Volume 15, Number 2, May 1993, p.5
A new research resource of unprecedented power was announced this February in a deceptively low-keyed statement by Walter Henry:
"The Preservation Department of Stanford University Libraries is pleased to announce the creation of Conservation OnLine (CoOL), a Wide Area Information Server (WAIS) dedicated to providing Internet access to a group of full-text databases of conservation information."
Don't let those acronyms turn you off. CoOL is cool. This amazing "information server" works at mind-boggling speed, allowing you to obtain full texts of conservation reference material with a few easy keystrokes on your personal computer. You don't have to be a computer-networking expert, and it's accessible free of charge to everyone connected to the Internet.
What is WAIS? It's a fairly new service on the Internet that allows you to search through Internet archives looking for articles containing groups of words.
"...think of WAIS databases as private libraries devoted to a particular topic...WAIS allows you to find and access resources on the network without regard for where they really reside. ... You tell it what you want; it tries to find the material you need. A WAIS command is essentially: 'find me items about this in that library.' WAIS then looks at all the documents in the library (or libraries) you gave it, and tells you which documents are most likely to contain what you want. If you like, WAIS then displays the documents for you."1
Once you're connected, you search the conservation libraries of CoOL in a relatively straightforward fashion by asking to be shown resources about particular topics, or from certain authors--or by using any other normal approach to library research. Items that match your request are promptly listed in response to your search question. Then, any or all of the items can be "checked out"--perused on the screen, or transmitted electronically to your own computer.
By now, your head should be spinning with the dizzying potential of this tool.
The CoOL databases are growing weekly as individuals, organizations, and publishers contribute resources. One initial CoOL project is to collect disaster plans. Institutions--whether connected to the Internet or not--are urged to send their disaster plans, in machine-readable form (preferably ASCII), to have them included. (Send your disk to Walter Henry, Conservation Lab, Stanford University Libraries, Stanford, California 94305- 6004 USA.)
The basic CoOL databases include:
And while researchers clearly benefit from CoOL, so do writers. An author's work that hasn't been widely circulated can now be made readily available to all net-connected readers seeking information on its subject matter.

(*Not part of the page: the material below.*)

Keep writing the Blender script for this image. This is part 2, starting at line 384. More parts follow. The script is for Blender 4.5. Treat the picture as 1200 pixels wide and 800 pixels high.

As newsletter editor, I regard CoOL as a wonderful opportunity to get what WAAC has published into a system that not only opens access to many more users, but also enables all of us--old or new WAAC Newsletter users--to find and retrieve material based on research questions. Let's say, for instance, you recollect that there was a little section in one of those back issues about dataloggers--but where and when was that? CoOL will offer you everything in its databases about dataloggers within about 20 seconds.
First, you will need to be connected to the Internet. The September 1992 WAAC Newsletter included an article by Walter Henry titled, "Islands in the Net: A Guide the Internet," which offered information about how to get online.
When you're connected to the Internet, you can obtain specific information about how to use CoOL by sending an e-mail note to waiscool@palimpsest.stanford.edu and asking for an information file.
Like most Wide Area Information Servers, CoOL is a zero-budget project built mostly by volunteer effort. In the spirit of the inventors of WAIS, who cited the free and easy distribution of information services and the desirability of exploiting electronic networks to distribute information, it is hoped that all of us in the conservation world will provide material2 to CoOL and create for ourselves a resource of maximum usefulness.
1. Ed Krol: The Whole Internet User's Guide & Catalog, O'Reilly & Associates, Inc., Sebastapol, Calif., 1992, pp. 211-12.